To ciekawe, bo Iustitia ma na sztandarze to, że oni tylko przechodzili te testy, a ci tzw. neosędziowie tego nie przechodzili, a tu się okazuje, że jednak miecz jest obosieczny. Przynajmniej na tyle się cierpienie ks. Michała przydało, że przynajmniej tę sprawę można jakoś wyjaśniać i prostować

— dodał.

Reperkusje prawne
Mec. Wąsowski odniósł się do uchwały SN ws. prok. Barskiego, który wg SN jest leganie wybranym prokuratorem krajowym, a prok. Korneluk nielegalnie wybranym i jakie reperkusje może to przynieść dla sprawy ks. Michała Olszewskiego.

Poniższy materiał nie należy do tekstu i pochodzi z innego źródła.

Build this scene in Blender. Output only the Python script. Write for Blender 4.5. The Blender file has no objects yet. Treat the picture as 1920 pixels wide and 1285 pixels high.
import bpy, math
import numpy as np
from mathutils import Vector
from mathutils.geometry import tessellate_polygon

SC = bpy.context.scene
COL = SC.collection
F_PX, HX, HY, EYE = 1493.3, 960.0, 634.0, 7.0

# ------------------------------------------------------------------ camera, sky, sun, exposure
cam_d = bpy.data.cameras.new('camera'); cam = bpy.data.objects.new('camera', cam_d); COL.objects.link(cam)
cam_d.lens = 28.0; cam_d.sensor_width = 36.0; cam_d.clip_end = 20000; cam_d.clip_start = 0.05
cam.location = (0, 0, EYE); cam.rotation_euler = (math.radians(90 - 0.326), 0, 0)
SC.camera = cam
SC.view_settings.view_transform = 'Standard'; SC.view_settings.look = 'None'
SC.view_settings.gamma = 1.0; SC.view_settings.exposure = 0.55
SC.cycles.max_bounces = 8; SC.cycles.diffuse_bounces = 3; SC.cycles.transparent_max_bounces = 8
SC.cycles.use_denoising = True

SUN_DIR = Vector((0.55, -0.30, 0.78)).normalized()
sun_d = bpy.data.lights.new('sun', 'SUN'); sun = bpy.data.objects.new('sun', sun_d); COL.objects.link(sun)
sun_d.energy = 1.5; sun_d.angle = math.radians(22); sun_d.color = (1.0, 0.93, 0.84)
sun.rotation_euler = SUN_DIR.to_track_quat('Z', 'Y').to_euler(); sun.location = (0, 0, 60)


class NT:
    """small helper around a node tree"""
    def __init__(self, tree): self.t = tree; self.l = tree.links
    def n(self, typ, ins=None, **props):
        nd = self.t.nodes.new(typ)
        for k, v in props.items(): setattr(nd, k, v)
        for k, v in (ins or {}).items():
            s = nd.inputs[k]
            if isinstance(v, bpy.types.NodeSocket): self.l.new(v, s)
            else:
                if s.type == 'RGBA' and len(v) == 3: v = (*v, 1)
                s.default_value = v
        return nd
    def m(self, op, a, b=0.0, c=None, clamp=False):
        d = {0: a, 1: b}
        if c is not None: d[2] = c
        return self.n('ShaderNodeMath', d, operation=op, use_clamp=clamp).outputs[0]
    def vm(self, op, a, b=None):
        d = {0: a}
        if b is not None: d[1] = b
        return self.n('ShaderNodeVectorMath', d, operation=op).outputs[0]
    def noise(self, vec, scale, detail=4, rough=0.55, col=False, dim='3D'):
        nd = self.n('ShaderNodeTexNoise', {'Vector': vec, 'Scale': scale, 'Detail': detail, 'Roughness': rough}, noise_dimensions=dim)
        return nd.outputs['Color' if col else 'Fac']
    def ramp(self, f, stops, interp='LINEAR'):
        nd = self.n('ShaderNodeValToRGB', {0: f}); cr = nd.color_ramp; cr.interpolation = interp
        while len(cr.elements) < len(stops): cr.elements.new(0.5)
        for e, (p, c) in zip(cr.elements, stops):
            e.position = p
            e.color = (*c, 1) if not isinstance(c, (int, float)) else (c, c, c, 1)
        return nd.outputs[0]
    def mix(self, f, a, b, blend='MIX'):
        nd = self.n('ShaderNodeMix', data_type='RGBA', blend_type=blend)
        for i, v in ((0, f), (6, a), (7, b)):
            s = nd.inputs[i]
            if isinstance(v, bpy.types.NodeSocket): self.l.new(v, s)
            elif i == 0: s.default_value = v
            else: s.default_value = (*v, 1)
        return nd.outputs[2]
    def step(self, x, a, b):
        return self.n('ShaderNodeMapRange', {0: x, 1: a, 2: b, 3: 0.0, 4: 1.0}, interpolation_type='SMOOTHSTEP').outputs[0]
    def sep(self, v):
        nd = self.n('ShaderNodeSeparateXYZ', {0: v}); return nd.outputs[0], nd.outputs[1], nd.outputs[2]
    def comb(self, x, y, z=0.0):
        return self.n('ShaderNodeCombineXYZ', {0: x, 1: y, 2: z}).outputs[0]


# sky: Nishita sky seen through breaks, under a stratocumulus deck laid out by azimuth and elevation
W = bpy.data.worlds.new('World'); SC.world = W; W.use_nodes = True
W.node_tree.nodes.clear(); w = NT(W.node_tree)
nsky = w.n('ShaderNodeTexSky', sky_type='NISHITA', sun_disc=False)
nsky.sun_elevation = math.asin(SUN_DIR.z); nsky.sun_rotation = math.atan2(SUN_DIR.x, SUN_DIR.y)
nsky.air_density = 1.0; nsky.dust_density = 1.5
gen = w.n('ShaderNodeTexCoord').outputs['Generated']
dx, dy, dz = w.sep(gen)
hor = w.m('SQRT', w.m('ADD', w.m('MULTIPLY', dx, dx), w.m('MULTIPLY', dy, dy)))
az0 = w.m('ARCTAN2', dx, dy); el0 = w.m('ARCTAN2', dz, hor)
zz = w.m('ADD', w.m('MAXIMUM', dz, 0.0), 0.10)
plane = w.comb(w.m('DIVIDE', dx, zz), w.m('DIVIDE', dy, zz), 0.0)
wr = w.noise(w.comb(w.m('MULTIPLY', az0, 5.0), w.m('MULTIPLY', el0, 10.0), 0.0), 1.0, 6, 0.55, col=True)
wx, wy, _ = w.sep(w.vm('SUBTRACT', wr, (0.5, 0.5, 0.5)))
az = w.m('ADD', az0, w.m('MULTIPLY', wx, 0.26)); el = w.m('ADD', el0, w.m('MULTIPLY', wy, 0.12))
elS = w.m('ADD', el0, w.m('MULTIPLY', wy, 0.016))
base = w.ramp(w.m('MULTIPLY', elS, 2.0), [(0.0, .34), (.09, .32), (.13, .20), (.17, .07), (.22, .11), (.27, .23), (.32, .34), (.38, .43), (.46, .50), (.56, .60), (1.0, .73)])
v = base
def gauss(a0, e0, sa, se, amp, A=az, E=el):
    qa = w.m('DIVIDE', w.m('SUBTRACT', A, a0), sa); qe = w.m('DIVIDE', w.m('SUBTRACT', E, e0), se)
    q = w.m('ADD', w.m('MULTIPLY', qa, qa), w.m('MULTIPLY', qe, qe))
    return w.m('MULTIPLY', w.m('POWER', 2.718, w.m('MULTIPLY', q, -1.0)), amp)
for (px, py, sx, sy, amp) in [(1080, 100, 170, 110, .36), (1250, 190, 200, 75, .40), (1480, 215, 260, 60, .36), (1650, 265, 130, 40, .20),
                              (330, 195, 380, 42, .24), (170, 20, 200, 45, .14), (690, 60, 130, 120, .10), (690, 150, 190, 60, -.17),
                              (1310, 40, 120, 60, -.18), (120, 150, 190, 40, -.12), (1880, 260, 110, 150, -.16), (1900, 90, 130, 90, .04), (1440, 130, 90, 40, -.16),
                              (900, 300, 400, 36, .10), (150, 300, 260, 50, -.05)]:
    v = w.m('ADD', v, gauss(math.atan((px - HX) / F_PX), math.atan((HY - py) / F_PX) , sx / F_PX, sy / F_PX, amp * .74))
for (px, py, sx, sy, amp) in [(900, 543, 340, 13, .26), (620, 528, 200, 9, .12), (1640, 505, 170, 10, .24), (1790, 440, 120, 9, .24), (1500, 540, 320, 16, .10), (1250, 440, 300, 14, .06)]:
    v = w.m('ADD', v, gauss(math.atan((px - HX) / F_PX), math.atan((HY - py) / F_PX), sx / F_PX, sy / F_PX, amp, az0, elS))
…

Na razie nic to nie zmienia, a powinno zmienić bardzo dużo. Z tego co się orientuję, mec. Skwarzyński od razu zażądał wypuszczenia z aresztu ks. Olszewskiego, a pozostali obrońcy - obu pań urzędniczek. Jak widać to się w ogóle nie spotkało z żadną reakcją, natomiast przy postępowaniach rekompensacyjnych będziemy w stanie udowodnić, że nic tam nie ma i prokuratura będzie miała ogromny problem w udowodnieniu winy i paniom urzędniczkom i ks. Michałowi

— mówił.

Gdy sytuacja wróci do normy, to (…) głęboko wierzę, że wszystko to będzie rozpatrywane

— uzupełnił mec. Wąsowski.

Korneluk się boi?
Jego zdaniem, zmiana podejścia nastąpiła też w prokuraturze, gdyż pisma, które początkowo podpisywał sam Dariusz Korneluk, podpisują teraz asystenci zespołu śledczego.

Dariusz Korneluk podpisywał rożne dokumenty, chociażby dotyczące przedłużania śledztwa, upoważnień dla prokuratorów, czy poprzednia pani kierownik zespołu śledczego nr 2. Obserwujemy też pewien smaczek w sytuacji w zespole śledczym, że trochę się wycofują państwo prokuratorzy, bo ostatnio wysyłają do nas pisma asystenci zespołu śledczego

— podkreślił.

Ta sprawa już dzisiaj jest legendarna i wcale niewiele mniejsza niż proces zabójców ks. Jerzego Popiełuszki. Na dzisiejsze czasy trudno powiedzieć, że tak polityczną sprawę prowadzą sądy i prokuratura, która jest tak ściśle skorelowana z działaniami politycznymi i działaniami pewnych mediów

— skwitował mec. Krzysztof Wąsowski.